The Title IX Law Suit Machine

One of the little known side effects of Title IX enforcement are the costs that it imposes on school districts around the country. One of the more recent examples comes from Arrowhead High School in Hartland, Wisconsin. According to local reports, handling a recent suit that resulted in the school adding a girl’s lacrosse team cost somewhere in the neighborhood of $50,000-$60,000. While most of that was handled by an insurance policy, the school was forced to spend about $10,000 to handle the suit. And as we all know, while the policy covered most of the costs, the school is probably staring at a future where their insurance premiums are going to have to increase.

All in all, even at $10,000, that’s a lot of money that could have been used more productively.
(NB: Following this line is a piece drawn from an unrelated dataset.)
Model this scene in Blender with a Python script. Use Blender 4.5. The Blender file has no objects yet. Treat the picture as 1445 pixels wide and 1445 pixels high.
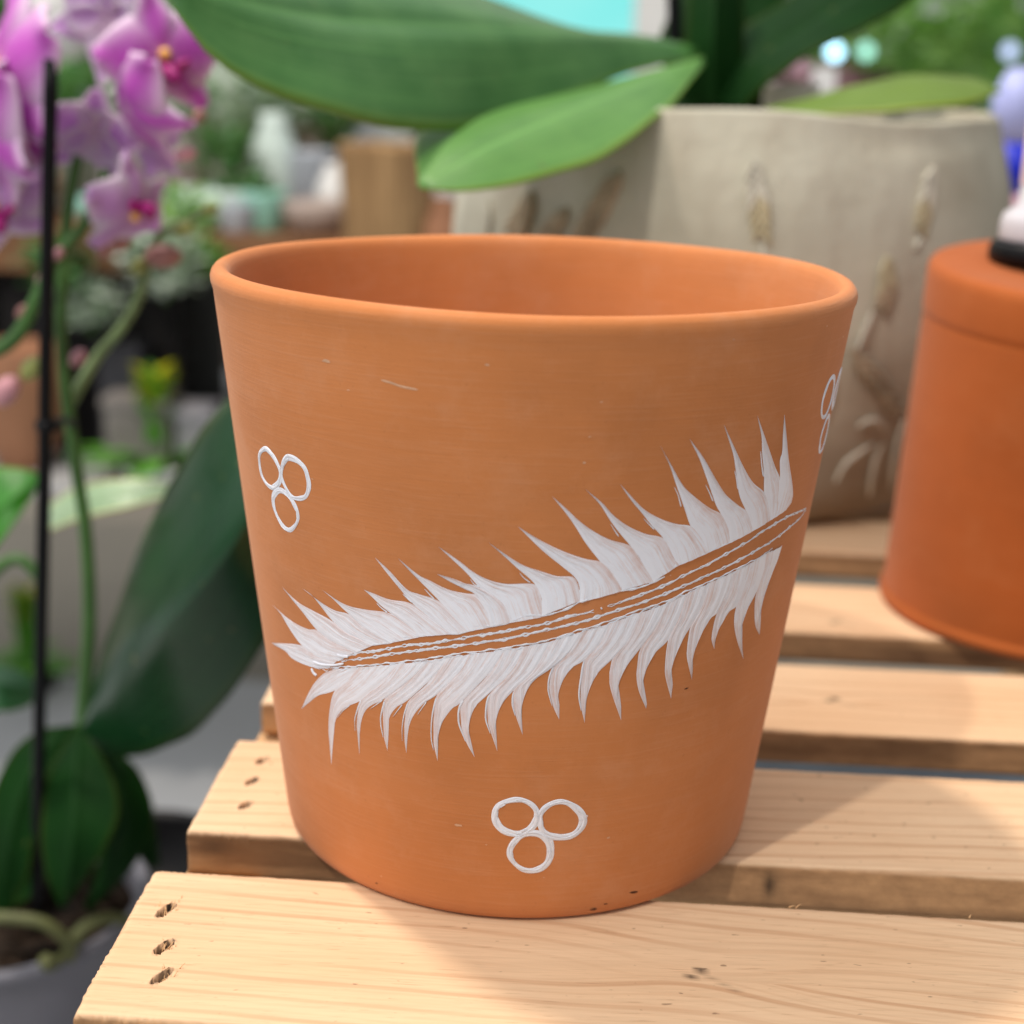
import bpy, math, random
from mathutils import Vector
S = 0.08                       # one working unit = 8 cm, the rim radius of the painted pot
SC = bpy.context.scene
COL = SC.collection
rnd = random.Random(7)
PI = math.pi

# ------------------------------------------------------------------ camera numbers (also used to look up where things stand)
PITCH, ROLL, FPX = 0.283923, 0.031247, 2104.74
CAM = Vector((-0.0442, -4.7213, 2.4291))
FW = Vector((0, math.cos(PITCH), -math.sin(PITCH)))
UP0 = Vector((0, math.sin(PITCH), math.cos(PITCH)))
RT = Vector((1, 0, 0)) * math.cos(ROLL) + UP0 * math.sin(ROLL)
UPV = UP0 * math.cos(ROLL) - Vector((1, 0, 0)) * math.sin(ROLL)
TH = -0.05188                  # the slats run a little askew
def ray(px, py): return FW * FPX + RT * (px - 722.5) - UPV * (py - 722.5)
def at(px, py, Y):
    v = ray(px, py); return CAM + v * ((Y - CAM.y) / v.y)
def atz(px, py, z):
    v = ray(px, py); return CAM + v * ((z - CAM.z) / v.z)

# ------------------------------------------------------------------ helpers
def tag(o, label=None, cat=None, group=None, kind=None):
    if label: o['label'] = label
    if cat: o['category'] = cat
    if group: o['group'] = group
    if kind: o['kind'] = kind
    return o
def wpos(o):
    p = Vector((0, 0, 0))
    while o is not None: p += o.location; o = o.parent
    return p
def empty(name, loc, parent=None):
    o = bpy.data.objects.new(name, None); COL.objects.link(o); o.empty_display_size = 0.01
    loc = Vector(loc) * S
    if parent: o.parent = parent; loc = loc - wpos(parent)
    o.location = loc
    return o
def mesh(name, V, F, m, parent=None, smooth=True, uv=None, fm=None, attr=None, origin=None):
    me = bpy.data.meshes.new(name)
    off = wpos(parent) if parent else (Vector(origin) * S if origin is not None else Vector((0, 0, 0)))
    me.from_pydata([tuple(Vector(v) * S - off) for v in V], [], F)
    ms = m if isinstance(m, (list, tuple)) else [m]
    for k in ms: me.materials.append(k)
    if fm: me.polygons.foreach_set('material_index', fm)
    me.polygons.foreach_set('use_smooth', [smooth] * len(F))
    if uv is not None:
        l = me.uv_layers.new(name='UVMap')
        for i, lp in enumerate(me.loops): l.data[i].uv = uv[lp.vertex_index]
    if attr:
        for an, vals in attr.items():
            a = me.attributes.new(an, 'FLOAT', 'POINT'); a.data.foreach_set('value', vals)
    me.update()
    o = bpy.data.objects.new(name, me); COL.objects.link(o)
    if parent: o.parent = parent
    else: o.location = off
    return o
class MB:
    def __init__(s): s.V = []; s.F = []; s.UV = []; s.M = []
    def add(s, V, F, uv=None, mi=0):
        b = len(s.V); s.V += list(V); s.F += [tuple(i + b for i in f) for f in F]
        s.UV += list(uv) if uv else [(0, 0)] * len(V); s.M += [mi] * len(F)
    def build(s, name, m, parent=None, smooth=True, origin=None):
        return mesh(name, s.V, s.F, m, parent, smooth, uv=s.UV, fm=s.M, origin=origin)
def grid_faces(n, m, b=0, wrap=False):
    F = []
    for i in range(n - 1):
        for j in range(m - 1): F.append((b + i*m + j, b + i*m + j + 1, b + (i+1)*m + j + 1, b + (i+1)*m + j))
        if wrap: F.append((b + i*m + m - 1, b + i*m, b + (i+1)*m, b + (i+1)*m + m - 1))
    return F
def lathe(c, prof, n=64, fn=None):
    V = []; uv = []
    for i, (r, z) in enumerate(prof):
        for k in range(n):
            a = 2*PI*k/n
            rr, zz = fn(r, z, a) if fn else (r, z)
            V.append((c[0] + rr*math.cos(a), c[1] + rr*math.sin(a), c[2] + zz)); uv.append((k/n, i/(len(prof)-1)))
    F = []
    for i in range(len(prof)-1):
        for k in range(n):
            a, b = i*n + k, i*n + (k+1) % n
            F.append((a, b, b + n, a + n))
    return V, F, uv
def box(x0, x1, y0, y1, z0, z1, bev=0.0):
    V = [(x, y, z) for x in (x0, x1) for y in (y0, y1) for z in (z0, z1)]
    F = [(0,1,3,2), (4,6,7,5), (0,4,5,1), (2,3,7,6), (0,2,6,4), (1,5,7,3)]
    return V, F
def cr(P, n):
    """Catmull-Rom through points of any dimension, n samples evenly by length."""
    P = [tuple(p) for p in P]; d = len(P[0])
    if len(P) == 2:
        return [tuple(P[0][k] + (P[1][k]-P[0][k])*i/(n-1) for k in range(d)) for i in range(n)]
    Q = []
    for i in range(len(P)-1):
        p0 = P[i-1] if i else tuple(2*P[0][k]-P[1][k] for k in range(d)); p1, p2 = P[i], P[i+1]
        p3 = P[i+2] if i+2 < len(P) else tuple(2*P[-1][k]-P[-2][k] for k in range(d))
        for s in range(12):
            t = s/12
            Q.append(tuple(0.5*(2*p1[k] + (p2[k]-p0[k])*t + (2*p0[k]-5*p1[k]+4*p2[k]-p3[k])*t*t + (3*p1[k]-p0[k]-3*p2[k]+p3[k])*t**3) for k in range(d)))
    Q.append(P[-1])
    L = [0]
    for a, b in zip(Q, Q[1:]): L.append(L[-1] + math.dist(a, b))
    out = []; j = 0
    for i in range(n):
        s = L[-1]*i/(n-1)
        while j < len(L)-2 and L[j+1] < s: j += 1
        f = (s-L[j])/max(1e-9, L[j+1]-L[j]); out.append(tuple(Q[j][k] + (Q[j+1][k]-Q[j][k])*min(1, max(0, f)) for k in range(d)))
    return out
def crc(P, n):
    """closed Catmull-Rom, n samples"""
    K = len(P); out = []
    for i in range(n):
        x = i/n*K; k = int(x) % K; t = x - int(x); p0, p1, p2, p3 = P[k-1], P[k], P[(k+1) % K], P[(k+2) % K]
        out.append(tuple(0.5*(2*p1[d] + (p2[d]-p0[d])*t + (2*p0[d]-5*p1[d]+4*p2[d]-p3[d])*t*t + (3*p1[d]-p0[d]-3*p2[d]+p3[d])*t**3) for d in range(2)))
    return out
def tube(P, R, n=10, cap=True, m=None):
    P = [Vector(p) for p in cr(P, m or max(12, len(P)*6))]
    N = len(P); V = []; F = []; uv = []
    t0 = (P[1]-P[0]).normalized(); ref = Vector((0, 0, 1)) if abs(t0.z) < .8 else Vector((1, 0, 0))
    s = t0.cross(ref).normalized()
    for i, p in enumerate(P):
        t = (P[min(N-1, i+1)] - P[max(0, i-1)]).normalized(); s = (s - t*s.dot(t)).normalized(); b = t.cross(s)
        r = R(i/(N-1)) if callable(R) else R
        for k in range(n):
            a = 2*PI*k/n; V.append(p + (s*math.cos(a) + b*math.sin(a))*r); uv.append((i/(N-1), k/n))
    F = grid_faces(N, n, 0, True)
    if cap: F += [tuple(range(n))[::-1], tuple((N-1)*n + k for k in range(n))]
    return V, F, uv
def ball(c, r, n=14, m=9, axis=None, sq=(1, 1, 1)):
    V = []; 
    for i in range(m):
        p = PI*i/(m-1)
        for k in range(n):
            a = 2*PI*k/n
            V.append(Vector((math.sin(p)*math.cos(a)*sq[0], math.sin(p)*math.sin(a)*sq[1], math.cos(p)*sq[2]))*r)
    if axis:
        q = Vector((0, 0, 1)).rotation_difference(Vector(axis)); V = [q @ v for v in V]
    V = [Vector(c) + v for v in V]
    return V, grid_faces(m, n, 0, True)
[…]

Why is it so expensive? Well, in short, it’s because the lawyers involved in filing these suits often do so in pursuit of a big pay day. The most famous came in the 1990s when the National Women’s Law Center filed a suit against the Michigan High School Athletic Association stating that the scheduling of some girl’s high school sports was discriminatory. Eventually, the NWLC won the suit, and was able to help itself to over $1 million in legal fees.
That law suit first mentality is on full display at JustPlayNow.org, a Web site created by the California Women’s Law Center. When you get there, they even have a button slugged, “Ask a lawyer.”
While the CSC is sympathetic with teams that would like to see their fields upgraded, how does it help anybody to force a school to pay out hundreds of thousands — or in one case millions — of dollars defending suits like these that do nothing but line the pockets of the lawyers who file the suits in the first place? Wouldn’t that money be better spent directly on the athletic programs in question?